Her father and his family are from the Kurdish region of Turkey and Iraq, while her mother is from the Kurdish region of Iraq and Iran.

“Just within my family, the places we’re from span three countries. This has been something that’s been happening for around 100 years, the struggle of Kurdish people, of oppression, discrimination, marginalisation, genocide, ethnic cleansing, and the abuse of our human rights.”

Gardi says her parents met in Iran where they were part of a human rights group fighting for the rights of Kurdish people and for Kurds to be recognised as a state and minority group.

“It was very dangerous for them, the work they were doing, prominent activists were disappearing. It became very dangerous for Kurdish human rights activists, so they made the decision to flee to Pakistan where there was UN presence.”

They were told there, that because of their dangerous situation, they would be resettled within six months. Instead, they stayed nine years and Gardi was born in the camp before they eventually arrived in New Zealand.

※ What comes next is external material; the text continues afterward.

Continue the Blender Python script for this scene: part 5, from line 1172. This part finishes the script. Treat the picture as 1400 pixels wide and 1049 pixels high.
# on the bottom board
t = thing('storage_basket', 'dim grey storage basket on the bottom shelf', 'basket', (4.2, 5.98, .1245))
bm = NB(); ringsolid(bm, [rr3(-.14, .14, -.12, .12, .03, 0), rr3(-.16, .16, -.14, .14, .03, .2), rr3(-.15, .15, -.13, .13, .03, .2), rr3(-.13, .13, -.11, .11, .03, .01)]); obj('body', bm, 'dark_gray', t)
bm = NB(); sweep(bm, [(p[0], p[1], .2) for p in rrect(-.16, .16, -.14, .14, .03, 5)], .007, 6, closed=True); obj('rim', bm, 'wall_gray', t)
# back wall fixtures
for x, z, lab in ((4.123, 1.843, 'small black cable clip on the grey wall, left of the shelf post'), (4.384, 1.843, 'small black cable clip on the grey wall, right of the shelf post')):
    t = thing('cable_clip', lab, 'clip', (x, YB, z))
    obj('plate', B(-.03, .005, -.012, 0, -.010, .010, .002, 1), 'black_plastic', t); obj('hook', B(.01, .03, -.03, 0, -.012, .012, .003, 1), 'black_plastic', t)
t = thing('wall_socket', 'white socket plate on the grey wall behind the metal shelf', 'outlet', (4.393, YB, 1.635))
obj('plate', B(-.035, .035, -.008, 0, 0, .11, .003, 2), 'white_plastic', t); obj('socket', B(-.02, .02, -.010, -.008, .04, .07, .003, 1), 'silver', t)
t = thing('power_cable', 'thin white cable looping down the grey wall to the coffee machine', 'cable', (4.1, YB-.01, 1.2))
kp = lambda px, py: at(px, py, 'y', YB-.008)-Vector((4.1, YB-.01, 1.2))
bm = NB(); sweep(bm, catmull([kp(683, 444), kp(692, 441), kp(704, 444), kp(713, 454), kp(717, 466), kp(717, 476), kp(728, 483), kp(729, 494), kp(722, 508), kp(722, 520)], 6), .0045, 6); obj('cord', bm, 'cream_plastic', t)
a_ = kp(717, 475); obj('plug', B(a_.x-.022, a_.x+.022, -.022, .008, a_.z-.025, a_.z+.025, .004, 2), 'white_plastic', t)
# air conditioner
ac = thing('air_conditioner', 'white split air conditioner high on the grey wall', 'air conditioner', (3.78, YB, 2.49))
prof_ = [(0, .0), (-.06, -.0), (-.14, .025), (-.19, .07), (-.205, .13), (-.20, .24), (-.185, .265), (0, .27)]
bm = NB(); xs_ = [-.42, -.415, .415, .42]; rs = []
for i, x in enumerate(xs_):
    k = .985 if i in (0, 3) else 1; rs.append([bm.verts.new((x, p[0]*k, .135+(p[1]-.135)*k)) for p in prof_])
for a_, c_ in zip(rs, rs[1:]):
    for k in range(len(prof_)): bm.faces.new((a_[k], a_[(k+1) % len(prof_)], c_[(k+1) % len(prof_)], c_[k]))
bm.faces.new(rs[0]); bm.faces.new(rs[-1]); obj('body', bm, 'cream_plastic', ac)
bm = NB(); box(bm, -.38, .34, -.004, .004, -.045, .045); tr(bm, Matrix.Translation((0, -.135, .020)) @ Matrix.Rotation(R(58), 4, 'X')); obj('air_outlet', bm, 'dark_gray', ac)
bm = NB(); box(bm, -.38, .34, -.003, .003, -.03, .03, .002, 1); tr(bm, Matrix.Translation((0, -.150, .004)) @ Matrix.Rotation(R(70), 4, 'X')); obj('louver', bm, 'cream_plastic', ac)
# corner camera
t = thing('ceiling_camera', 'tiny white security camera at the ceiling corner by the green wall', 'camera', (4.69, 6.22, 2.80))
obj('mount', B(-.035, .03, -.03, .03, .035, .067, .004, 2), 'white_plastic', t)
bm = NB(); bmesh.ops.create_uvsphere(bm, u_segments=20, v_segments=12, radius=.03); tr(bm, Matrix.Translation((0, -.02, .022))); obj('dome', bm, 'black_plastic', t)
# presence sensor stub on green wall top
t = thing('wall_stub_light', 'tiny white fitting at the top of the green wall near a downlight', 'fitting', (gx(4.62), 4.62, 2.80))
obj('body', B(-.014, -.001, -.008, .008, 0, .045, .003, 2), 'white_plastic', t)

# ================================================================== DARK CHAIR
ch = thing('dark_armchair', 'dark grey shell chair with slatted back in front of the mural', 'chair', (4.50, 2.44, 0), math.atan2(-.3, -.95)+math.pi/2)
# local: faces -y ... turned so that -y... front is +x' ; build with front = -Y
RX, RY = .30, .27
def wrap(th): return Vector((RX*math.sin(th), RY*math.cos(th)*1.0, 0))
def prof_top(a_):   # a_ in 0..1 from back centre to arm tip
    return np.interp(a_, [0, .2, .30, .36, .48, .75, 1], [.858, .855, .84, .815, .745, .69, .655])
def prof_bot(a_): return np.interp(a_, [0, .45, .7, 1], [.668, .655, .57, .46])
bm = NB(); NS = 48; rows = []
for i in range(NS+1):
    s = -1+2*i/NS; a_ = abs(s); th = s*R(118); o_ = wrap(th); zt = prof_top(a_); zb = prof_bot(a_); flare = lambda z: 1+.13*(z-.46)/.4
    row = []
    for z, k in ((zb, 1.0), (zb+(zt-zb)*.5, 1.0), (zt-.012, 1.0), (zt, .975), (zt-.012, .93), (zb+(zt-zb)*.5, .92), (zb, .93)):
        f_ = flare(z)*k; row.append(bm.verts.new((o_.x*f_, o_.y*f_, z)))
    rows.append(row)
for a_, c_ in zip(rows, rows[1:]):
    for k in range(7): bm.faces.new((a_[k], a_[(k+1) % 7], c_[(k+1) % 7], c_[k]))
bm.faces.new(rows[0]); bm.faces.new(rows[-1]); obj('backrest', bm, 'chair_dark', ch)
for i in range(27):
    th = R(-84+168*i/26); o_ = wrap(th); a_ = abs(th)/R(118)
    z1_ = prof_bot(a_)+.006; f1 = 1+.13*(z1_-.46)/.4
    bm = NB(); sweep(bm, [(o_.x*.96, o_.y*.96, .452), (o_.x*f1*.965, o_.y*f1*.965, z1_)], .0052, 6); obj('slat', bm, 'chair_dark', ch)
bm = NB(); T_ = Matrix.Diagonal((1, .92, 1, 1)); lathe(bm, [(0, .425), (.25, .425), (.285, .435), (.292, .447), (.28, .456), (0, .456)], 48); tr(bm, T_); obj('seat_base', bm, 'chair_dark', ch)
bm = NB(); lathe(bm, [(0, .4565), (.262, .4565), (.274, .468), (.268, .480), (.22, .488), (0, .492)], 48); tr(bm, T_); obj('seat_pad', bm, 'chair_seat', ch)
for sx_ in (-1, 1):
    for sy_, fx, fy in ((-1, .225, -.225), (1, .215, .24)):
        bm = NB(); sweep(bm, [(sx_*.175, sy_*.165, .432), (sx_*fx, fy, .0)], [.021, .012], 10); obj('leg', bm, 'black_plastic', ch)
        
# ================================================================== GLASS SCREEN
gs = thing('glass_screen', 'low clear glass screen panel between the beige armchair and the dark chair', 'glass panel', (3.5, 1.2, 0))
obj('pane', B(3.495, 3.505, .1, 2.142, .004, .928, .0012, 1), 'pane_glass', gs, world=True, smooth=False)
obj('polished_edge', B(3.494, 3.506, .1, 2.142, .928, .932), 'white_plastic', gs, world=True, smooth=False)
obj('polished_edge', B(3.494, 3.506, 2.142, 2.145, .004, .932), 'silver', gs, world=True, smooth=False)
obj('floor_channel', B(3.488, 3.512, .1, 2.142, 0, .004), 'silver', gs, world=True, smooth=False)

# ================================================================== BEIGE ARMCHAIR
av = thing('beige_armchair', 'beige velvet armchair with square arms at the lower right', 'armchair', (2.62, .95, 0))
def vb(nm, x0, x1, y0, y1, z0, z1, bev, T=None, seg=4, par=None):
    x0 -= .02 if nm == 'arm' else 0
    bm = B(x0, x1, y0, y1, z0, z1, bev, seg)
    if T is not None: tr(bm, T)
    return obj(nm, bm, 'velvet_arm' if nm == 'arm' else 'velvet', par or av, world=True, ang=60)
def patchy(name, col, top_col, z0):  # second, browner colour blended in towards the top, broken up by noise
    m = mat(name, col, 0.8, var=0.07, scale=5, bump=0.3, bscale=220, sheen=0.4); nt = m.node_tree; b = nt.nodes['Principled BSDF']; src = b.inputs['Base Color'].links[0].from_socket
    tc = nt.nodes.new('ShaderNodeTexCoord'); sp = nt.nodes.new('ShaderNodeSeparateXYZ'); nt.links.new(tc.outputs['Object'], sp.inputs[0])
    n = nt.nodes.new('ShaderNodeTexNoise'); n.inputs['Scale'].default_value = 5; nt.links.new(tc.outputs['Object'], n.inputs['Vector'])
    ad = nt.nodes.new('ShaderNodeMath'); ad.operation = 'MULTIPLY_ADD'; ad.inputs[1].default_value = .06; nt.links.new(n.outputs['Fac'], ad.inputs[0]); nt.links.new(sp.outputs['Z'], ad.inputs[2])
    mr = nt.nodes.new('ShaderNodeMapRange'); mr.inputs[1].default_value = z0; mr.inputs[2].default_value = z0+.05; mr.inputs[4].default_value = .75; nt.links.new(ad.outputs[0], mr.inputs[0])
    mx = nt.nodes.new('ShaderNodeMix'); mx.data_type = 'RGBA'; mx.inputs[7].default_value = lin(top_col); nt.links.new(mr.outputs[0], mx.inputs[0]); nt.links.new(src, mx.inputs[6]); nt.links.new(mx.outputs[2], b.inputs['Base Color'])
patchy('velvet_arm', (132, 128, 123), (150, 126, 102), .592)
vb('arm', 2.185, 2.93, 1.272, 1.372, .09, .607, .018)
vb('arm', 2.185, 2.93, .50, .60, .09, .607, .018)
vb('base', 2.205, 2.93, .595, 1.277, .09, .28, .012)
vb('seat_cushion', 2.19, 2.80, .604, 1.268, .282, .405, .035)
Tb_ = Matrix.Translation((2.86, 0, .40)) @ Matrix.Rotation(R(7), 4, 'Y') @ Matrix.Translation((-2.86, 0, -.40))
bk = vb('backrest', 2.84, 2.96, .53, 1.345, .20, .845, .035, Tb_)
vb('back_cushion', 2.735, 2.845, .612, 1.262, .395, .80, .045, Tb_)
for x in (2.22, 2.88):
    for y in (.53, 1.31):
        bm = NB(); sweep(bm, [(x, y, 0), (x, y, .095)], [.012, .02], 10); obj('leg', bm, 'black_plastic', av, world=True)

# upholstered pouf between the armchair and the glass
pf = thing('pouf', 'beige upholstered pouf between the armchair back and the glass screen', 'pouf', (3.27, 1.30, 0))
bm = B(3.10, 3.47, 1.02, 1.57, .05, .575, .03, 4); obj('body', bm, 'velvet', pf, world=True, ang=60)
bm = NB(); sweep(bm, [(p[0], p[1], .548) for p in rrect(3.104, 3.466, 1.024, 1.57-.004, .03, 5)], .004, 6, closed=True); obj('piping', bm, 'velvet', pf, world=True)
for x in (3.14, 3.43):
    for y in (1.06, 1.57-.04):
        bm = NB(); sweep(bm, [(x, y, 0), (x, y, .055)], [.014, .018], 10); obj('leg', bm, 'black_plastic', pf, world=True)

She says that her first years in New Zealand were happy ones and she was pleased to see children weren’t beaten at school like they were in Pakistan.

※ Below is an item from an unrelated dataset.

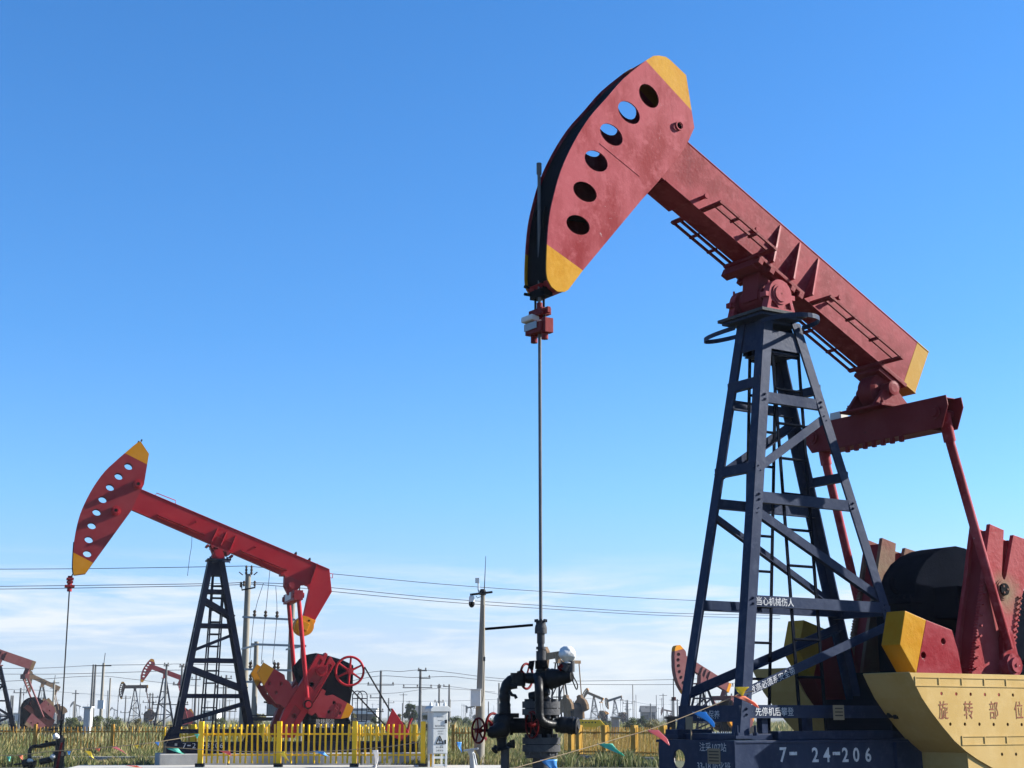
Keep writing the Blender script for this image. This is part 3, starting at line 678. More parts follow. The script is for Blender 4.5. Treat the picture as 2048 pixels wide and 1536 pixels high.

“I learnt very quickly that I was in a very safe environment and I started loving school.”

Things took a turn for the worst when she was 10 years old and the 9/11 terror attacks happened.

“I remember going to school that day and it felt like my entire world had changed. All of a sudden, my classmates were looking at me different. They started saying, oh you’re from that part of the world where Osama Bin Laden is from, your family must be terrorists.

“It was really difficult for me to deal with that situation and make my classmates understand I was not a terrorist and actually my parents had fled dictator regimes and terrorism to be here in New Zealand, to be somewhere safe, and that I was on the good side.”

Gardi says she began to withdraw into herself and avoid attention.

“I went from this very loud, charismatic young person who was always very lively and involved in class and school, to being this person who didn’t want to interact with anyone for fear that people would say, you don’t belong here.”

She says she would try hide the fact that she was Kurdish and began to withdraw from Kurdish community events.

“I was trying to be as Kiwi as possible, I went to the point of making up a fake story about being born in New Zealand and having never lived abroad and not knowing any other language apart from English.”

She wouldn’t even let her parents pick her up near school in case they spoke Kurdish to her.

“It was really difficult in the beginning and it went on for a number of years.”

A turning point came in 2005 when she and her family were allowed to visit the Kurdish area of Iraq, Iran and Turkey and she fell in love with Kurdish culture and her homeland.

It was there she discovered how persecuted and oppressed the Kurdish war, and on her return to New Zealand, began to get involved in human rights causes.

That passion for international human rights persisted and today she’s part of an international team of lawyers working to find citizens who joined Isis and perpetrated crimes in the hope they can be prosecuted.

“It’ll be for individual members of Isis who are currently in custody or can be tracked. It would’ve been better if we could’ve had prosecution in an international court of law but the UN, as yet, has not set up a court specifically for prosecuting Isis for the crimes they’ve committed.

“It falls on the cases on individual members and on specific countries to hold trials in their specific jurisdiction.”

They’re currently in evidence collection, interviewing survivors who were held captive by Isis, and she says it will take a long time before they get to the point where it can be presented before a court of law.

While the persecution of Yazidi people by Isis in Syria and Iraq is well documented, Gardi’s team is more interested in tracking down specific perpetrators.

Yazidi people have been detained, abused, and killed by Isis and mass graves have been found in both countries. Young boys were often recruited, and the young girls were held as sex slaves for Isis members.

“We know very well the human rights abuses that occurred against the Yazidi population but what we don’t know is necessarily who committed those crimes.”

She says her own family’s journey and the plight of the Kurds are part of what drove her passion to get into human rights law.

“I thought, I can’t stop hiding who I am. I need to use my story and see where that takes me. I think that’s how that journey began.”